Un film intenso sulla perdita e sul tentativo, a volte disperato, di ritrovare ciò che si è perduto: la memoria, un amore, ma anche un’ epoca del passato. Lo propone Sara Fgaier nel suo Sulla terra leggeri con protagonisti Andrea Renzi e Sara Serraiocco, nelle sale dal 28 novembre. In concorso all’ultimo Festival di Locarno, il film è un potente collage lirico composto da riprese dal vero, archivi, immagini documentarie, nato dall’ ispirazione avuta dalla regista italo-tunisina filmando il Carnevale dell’entroterra sardo, un culto di origini arcaiche dedicato al Dioniso dell’Oriente, molto vicino alle danze dei mistici musulmani ancora presenti nel Maghreb. Rituali ancora potenti in cui la dimensione del visibile e quella dell’Invisibile sembrano riuscire a comunicare.
Fgaier voleva confrontare il tema della memoria, già presente in tutti i suoi precedenti lavori, con questa dimensione dell’invisibile. Si è chiesta che cosa succede quando qualcuno dimentica la cosa più importante della sua vita. Affida la risposta a Gian, un professore di etnomusicologia sessantacinquenne che lotta con un’improvvisa amnesia dissociativa quando perde la donna della sua vita.

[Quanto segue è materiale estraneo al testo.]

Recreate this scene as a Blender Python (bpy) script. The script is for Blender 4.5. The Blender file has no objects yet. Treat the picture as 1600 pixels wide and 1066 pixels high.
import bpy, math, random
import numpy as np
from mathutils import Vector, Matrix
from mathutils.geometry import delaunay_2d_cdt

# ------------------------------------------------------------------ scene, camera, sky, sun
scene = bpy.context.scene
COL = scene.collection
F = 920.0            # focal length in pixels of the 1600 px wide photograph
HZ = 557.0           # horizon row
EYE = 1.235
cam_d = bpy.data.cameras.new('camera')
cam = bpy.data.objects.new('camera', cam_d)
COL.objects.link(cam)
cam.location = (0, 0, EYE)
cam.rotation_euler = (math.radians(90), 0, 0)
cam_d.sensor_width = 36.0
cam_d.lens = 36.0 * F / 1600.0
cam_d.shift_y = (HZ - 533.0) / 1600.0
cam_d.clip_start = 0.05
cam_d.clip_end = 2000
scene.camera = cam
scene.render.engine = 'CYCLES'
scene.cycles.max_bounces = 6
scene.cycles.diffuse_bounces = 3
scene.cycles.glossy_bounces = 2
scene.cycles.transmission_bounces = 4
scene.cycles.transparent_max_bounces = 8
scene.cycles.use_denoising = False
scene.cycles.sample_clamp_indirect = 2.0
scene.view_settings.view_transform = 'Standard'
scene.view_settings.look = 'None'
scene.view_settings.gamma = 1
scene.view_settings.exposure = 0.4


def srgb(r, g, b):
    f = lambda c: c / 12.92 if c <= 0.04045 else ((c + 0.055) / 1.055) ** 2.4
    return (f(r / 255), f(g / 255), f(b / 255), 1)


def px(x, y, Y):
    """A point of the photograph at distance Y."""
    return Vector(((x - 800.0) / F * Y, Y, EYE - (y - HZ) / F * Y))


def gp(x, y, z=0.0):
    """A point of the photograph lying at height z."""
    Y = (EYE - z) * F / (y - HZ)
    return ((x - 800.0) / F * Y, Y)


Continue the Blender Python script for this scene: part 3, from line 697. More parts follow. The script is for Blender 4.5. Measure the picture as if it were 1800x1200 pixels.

La difesa di Gian si rivela peggiore del dolore da cui tenta di sfuggire. Perseguitato da frammenti di passato, riceve dalla figlia un diario da lui scritto a vent’anni. Si rende conto che ruota tutto intorno a Leila, la donna franco-tunisina con cui ha scoperto l’amore nello spazio di una notte su una spiaggia italiana legandosi a lei con una promessa di futuro, mille volte attesa, mille volte disattesa. Chi è questa donna che ha avuto una tale importanza nella sua vita? Dov’è adesso? Come è possibile che l’abbia dimenticata? E cosa succede all’altra persona quando non viene più ricordata? Diventa un fantasma, un’entità che scompare fino a diventare impalpabile. L’indagine risveglia la sua memoria, trova la forza di riscoprirsi padre e vedovo, affrontando la prova più difficile: accettare di aver perso qualcuno e imparare a ritrovarlo, trovando la leggerezza di cui parla Calvino: “planare sulle cose dall’alto, non avere macigni sul cuore”.